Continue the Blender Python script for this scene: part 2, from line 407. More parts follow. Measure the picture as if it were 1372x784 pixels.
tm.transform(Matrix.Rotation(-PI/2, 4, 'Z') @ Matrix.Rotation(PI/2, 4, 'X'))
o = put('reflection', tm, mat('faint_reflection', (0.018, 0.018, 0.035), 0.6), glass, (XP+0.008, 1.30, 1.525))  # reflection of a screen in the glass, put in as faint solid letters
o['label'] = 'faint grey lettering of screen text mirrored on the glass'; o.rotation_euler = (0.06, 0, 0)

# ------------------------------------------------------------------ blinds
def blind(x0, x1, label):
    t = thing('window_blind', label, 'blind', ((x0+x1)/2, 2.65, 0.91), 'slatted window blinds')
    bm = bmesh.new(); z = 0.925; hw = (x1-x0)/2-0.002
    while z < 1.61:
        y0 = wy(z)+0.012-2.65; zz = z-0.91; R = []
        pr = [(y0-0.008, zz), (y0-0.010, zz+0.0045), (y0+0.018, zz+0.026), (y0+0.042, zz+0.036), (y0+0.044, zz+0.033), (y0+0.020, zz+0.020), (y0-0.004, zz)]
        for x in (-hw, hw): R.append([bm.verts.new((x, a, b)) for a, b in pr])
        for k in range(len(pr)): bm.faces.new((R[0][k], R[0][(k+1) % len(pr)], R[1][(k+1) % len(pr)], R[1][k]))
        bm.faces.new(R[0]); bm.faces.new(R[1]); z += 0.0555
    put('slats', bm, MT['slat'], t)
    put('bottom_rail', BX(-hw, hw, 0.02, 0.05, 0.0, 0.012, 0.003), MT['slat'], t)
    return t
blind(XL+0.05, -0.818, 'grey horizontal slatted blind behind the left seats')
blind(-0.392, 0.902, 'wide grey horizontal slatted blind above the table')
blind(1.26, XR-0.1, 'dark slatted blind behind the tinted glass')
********
Everything from the first line of the data through the line containing "o['label'] = 'faint" should be echoed exactly. Add nothing.

COMPLETE OUTPUT:
Continue the Blender Python script for this scene: part 2, from line 407. More parts follow. Measure the picture as if it were 1372x784 pixels.
tm.transform(Matrix.Rotation(-PI/2, 4, 'Z') @ Matrix.Rotation(PI/2, 4, 'X'))
o = put('reflection', tm, mat('faint_reflection', (0.018, 0.018, 0.035), 0.6), glass, (XP+0.008, 1.30, 1.525))  # reflection of a screen in the glass, put in as faint solid letters
o['label'] = 'faint grey lettering of screen text mirrored on the glass'; o.rotation_euler = (0.06, 0, 0)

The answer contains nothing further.